YOUR GOAL :: Copy the full set of lines exactly as given.

GIVEN INFORMATION ::
━━━━━━━━━━

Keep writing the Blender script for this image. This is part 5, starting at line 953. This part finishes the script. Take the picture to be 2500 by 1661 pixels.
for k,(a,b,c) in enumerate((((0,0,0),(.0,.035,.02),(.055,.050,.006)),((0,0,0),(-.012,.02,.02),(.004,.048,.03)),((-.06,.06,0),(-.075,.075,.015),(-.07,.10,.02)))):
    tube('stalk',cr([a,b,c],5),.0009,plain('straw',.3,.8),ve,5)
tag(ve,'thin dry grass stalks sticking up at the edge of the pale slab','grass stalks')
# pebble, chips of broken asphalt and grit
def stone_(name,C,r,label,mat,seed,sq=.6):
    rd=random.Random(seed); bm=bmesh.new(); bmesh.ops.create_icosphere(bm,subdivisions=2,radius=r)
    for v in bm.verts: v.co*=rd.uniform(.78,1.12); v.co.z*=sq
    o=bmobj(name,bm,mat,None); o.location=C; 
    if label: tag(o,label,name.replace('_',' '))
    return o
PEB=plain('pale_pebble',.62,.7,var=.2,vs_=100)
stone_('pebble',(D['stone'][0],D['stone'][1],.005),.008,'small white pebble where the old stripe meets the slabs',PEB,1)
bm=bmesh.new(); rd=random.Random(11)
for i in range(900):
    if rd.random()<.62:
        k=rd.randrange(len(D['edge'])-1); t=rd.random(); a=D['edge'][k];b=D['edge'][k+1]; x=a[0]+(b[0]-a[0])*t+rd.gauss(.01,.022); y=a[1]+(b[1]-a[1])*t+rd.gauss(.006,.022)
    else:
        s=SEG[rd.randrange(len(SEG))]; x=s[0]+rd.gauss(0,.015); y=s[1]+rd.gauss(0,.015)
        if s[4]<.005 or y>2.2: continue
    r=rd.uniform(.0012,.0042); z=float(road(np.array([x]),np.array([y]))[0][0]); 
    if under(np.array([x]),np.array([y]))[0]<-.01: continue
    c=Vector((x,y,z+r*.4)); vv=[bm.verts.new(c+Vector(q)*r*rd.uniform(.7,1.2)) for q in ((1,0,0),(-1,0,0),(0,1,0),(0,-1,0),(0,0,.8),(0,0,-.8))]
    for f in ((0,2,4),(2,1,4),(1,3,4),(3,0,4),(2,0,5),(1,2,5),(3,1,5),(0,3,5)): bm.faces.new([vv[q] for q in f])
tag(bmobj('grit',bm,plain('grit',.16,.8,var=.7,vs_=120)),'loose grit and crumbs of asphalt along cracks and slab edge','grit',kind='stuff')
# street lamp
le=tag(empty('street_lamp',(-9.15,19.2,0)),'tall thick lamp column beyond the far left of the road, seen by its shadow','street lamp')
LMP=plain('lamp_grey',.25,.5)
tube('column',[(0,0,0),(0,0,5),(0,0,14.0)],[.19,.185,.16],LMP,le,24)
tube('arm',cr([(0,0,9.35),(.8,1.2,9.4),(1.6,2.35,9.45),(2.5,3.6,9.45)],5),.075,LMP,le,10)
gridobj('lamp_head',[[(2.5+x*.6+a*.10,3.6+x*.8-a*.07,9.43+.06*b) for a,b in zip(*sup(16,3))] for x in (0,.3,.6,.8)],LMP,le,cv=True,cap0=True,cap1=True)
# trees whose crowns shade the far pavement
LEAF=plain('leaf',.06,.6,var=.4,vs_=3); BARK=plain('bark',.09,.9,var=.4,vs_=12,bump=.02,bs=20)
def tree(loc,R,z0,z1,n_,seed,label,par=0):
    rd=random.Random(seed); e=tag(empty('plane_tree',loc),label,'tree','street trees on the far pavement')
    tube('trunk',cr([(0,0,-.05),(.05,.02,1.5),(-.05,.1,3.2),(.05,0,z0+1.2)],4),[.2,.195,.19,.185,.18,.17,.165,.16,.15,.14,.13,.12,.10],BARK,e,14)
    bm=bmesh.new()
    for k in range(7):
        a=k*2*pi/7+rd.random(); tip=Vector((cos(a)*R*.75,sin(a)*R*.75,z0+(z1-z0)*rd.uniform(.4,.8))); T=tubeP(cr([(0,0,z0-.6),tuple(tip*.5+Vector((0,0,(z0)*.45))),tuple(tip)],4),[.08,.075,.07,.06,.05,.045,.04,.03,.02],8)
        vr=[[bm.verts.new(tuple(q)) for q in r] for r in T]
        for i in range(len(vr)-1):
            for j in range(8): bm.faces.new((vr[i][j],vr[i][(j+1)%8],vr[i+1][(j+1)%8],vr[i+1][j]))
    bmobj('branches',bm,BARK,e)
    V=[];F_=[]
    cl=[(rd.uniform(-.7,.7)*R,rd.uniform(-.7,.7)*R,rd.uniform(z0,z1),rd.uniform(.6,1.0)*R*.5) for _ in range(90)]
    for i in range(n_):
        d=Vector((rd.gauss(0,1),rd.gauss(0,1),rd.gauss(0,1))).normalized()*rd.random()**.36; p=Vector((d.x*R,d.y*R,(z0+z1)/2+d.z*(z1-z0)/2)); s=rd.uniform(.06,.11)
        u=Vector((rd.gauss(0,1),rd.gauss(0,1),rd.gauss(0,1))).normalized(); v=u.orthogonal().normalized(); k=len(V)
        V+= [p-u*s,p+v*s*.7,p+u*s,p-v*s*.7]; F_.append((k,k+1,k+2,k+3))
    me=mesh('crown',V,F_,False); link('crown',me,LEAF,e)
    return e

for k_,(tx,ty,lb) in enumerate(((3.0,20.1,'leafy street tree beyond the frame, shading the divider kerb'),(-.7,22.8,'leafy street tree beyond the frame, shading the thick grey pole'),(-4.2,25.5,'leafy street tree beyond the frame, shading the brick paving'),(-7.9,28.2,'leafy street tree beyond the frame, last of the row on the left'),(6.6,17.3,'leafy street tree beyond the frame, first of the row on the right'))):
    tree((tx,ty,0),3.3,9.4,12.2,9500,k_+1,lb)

━━━━━━━━━━

CORRECT RESPONSE ::
Keep writing the Blender script for this image. This is part 5, starting at line 953. This part finishes the script. Take the picture to be 2500 by 1661 pixels.
for k,(a,b,c) in enumerate((((0,0,0),(.0,.035,.02),(.055,.050,.006)),((0,0,0),(-.012,.02,.02),(.004,.048,.03)),((-.06,.06,0),(-.075,.075,.015),(-.07,.10,.02)))):
    tube('stalk',cr([a,b,c],5),.0009,plain('straw',.3,.8),ve,5)
tag(ve,'thin dry grass stalks sticking up at the edge of the pale slab','grass stalks')
# pebble, chips of broken asphalt and grit
def stone_(name,C,r,label,mat,seed,sq=.6):
    rd=random.Random(seed); bm=bmesh.new(); bmesh.ops.create_icosphere(bm,subdivisions=2,radius=r)
    for v in bm.verts: v.co*=rd.uniform(.78,1.12); v.co.z*=sq
    o=bmobj(name,bm,mat,None); o.location=C; 
    if label: tag(o,label,name.replace('_',' '))
    return o
PEB=plain('pale_pebble',.62,.7,var=.2,vs_=100)
stone_('pebble',(D['stone'][0],D['stone'][1],.005),.008,'small white pebble where the old stripe meets the slabs',PEB,1)
bm=bmesh.new(); rd=random.Random(11)
for i in range(900):
    if rd.random()<.62:
        k=rd.randrange(len(D['edge'])-1); t=rd.random(); a=D['edge'][k];b=D['edge'][k+1]; x=a[0]+(b[0]-a[0])*t+rd.gauss(.01,.022); y=a[1]+(b[1]-a[1])*t+rd.gauss(.006,.022)
    else:
        s=SEG[rd.randrange(len(SEG))]; x=s[0]+rd.gauss(0,.015); y=s[1]+rd.gauss(0,.015)
        if s[4]<.005 or y>2.2: continue
    r=rd.uniform(.0012,.0042); z=float(road(np.array([x]),np.array([y]))[0][0]); 
    if under(np.array([x]),np.array([y]))[0]<-.01: continue
    c=Vector((x,y,z+r*.4)); vv=[bm.verts.new(c+Vector(q)*r*rd.uniform(.7,1.2)) for q in ((1,0,0),(-1,0,0),(0,1,0),(0,-1,0),(0,0,.8),(0,0,-.8))]
    for f in ((0,2,4),(2,1,4),(1,3,4),(3,0,4),(2,0,5),(1,2,5),(3,1,5),(0,3,5)): bm.faces.new([vv[q] for q in f])
tag(bmobj('grit',bm,plain('grit',.16,.8,var=.7,vs_=120)),'loose grit and crumbs of asphalt along cracks and slab edge','grit',kind='stuff')
# street lamp
le=tag(empty('street_lamp',(-9.15,19.2,0)),'tall thick lamp column beyond the far left of the road, seen by its shadow','street lamp')
LMP=plain('lamp_grey',.25,.5)
tube('column',[(0,0,0),(0,0,5),(0,0,14.0)],[.19,.185,.16],LMP,le,24)
tube('arm',cr([(0,0,9.35),(.8,1.2,9.4),(1.6,2.35,9.45),(2.5,3.6,9.45)],5),.075,LMP,le,10)
gridobj('lamp_head',[[(2.5+x*.6+a*.10,3.6+x*.8-a*.07,9.43+.06*b) for a,b in zip(*sup(16,3))] for x in (0,.3,.6,.8)],LMP,le,cv=True,cap0=True,cap1=True)
# trees whose crowns shade the far pavement
LEAF=plain('leaf',.06,.6,var=.4,vs_=3); BARK=plain('bark',.09,.9,var=.4,vs_=12,bump=.02,bs=20)
def tree(loc,R,z0,z1,n_,seed,label,par=0):
    rd=random.Random(seed); e=tag(empty('plane_tree',loc),label,'tree','street trees on the far pavement')
    tube('trunk',cr([(0,0,-.05),(.05,.02,1.5),(-.05,.1,3.2),(.05,0,z0+1.2)],4),[.2,.195,.19,.185,.18,.17,.165,.16,.15,.14,.13,.12,.10],BARK,e,14)
    bm=bmesh.new()
    for k in range(7):
        a=k*2*pi/7+rd.random(); tip=Vector((cos(a)*R*.75,sin(a)*R*.75,z0+(z1-z0)*rd.uniform(.4,.8))); T=tubeP(cr([(0,0,z0-.6),tuple(tip*.5+Vector((0,0,(z0)*.45))),tuple(tip)],4),[.08,.075,.07,.06,.05,.045,.04,.03,.02],8)
        vr=[[bm.verts.new(tuple(q)) for q in r] for r in T]
        for i in range(len(vr)-1):
            for j in range(8): bm.faces.new((vr[i][j],vr[i][(j+1)%8],vr[i+1][(j+1)%8],vr[i+1][j]))
    bmobj('branches',bm,BARK,e)
    V=[];F_=[]
    cl=[(rd.uniform(-.7,.7)*R,rd.uniform(-.7,.7)*R,rd.uniform(z0,z1),rd.uniform(.6,1.0)*R*.5) for _ in range(90)]
    for i in range(n_):
        d=Vector((rd.gauss(0,1),rd.gauss(0,1),rd.gauss(0,1))).normalized()*rd.random()**.36; p=Vector((d.x*R,d.y*R,(z0+z1)/2+d.z*(z1-z0)/2)); s=rd.uniform(.06,.11)
        u=Vector((rd.gauss(0,1),rd.gauss(0,1),rd.gauss(0,1))).normalized(); v=u.orthogonal().normalized(); k=len(V)
        V+= [p-u*s,p+v*s*.7,p+u*s,p-v*s*.7]; F_.append((k,k+1,k+2,k+3))
    me=mesh('crown',V,F_,False); link('crown',me,LEAF,e)
    return e

for k_,(tx,ty,lb) in enumerate(((3.0,20.1,'leafy street tree beyond the frame, shading the divider kerb'),(-.7,22.8,'leafy street tree beyond the frame, shading the thick grey pole'),(-4.2,25.5,'leafy street tree beyond the frame, shading the brick paving'),(-7.9,28.2,'leafy street tree beyond the frame, last of the row on the left'),(6.6,17.3,'leafy street tree beyond the frame, first of the row on the right'))):
    tree((tx,ty,0),3.3,9.4,12.2,9500,k_+1,lb)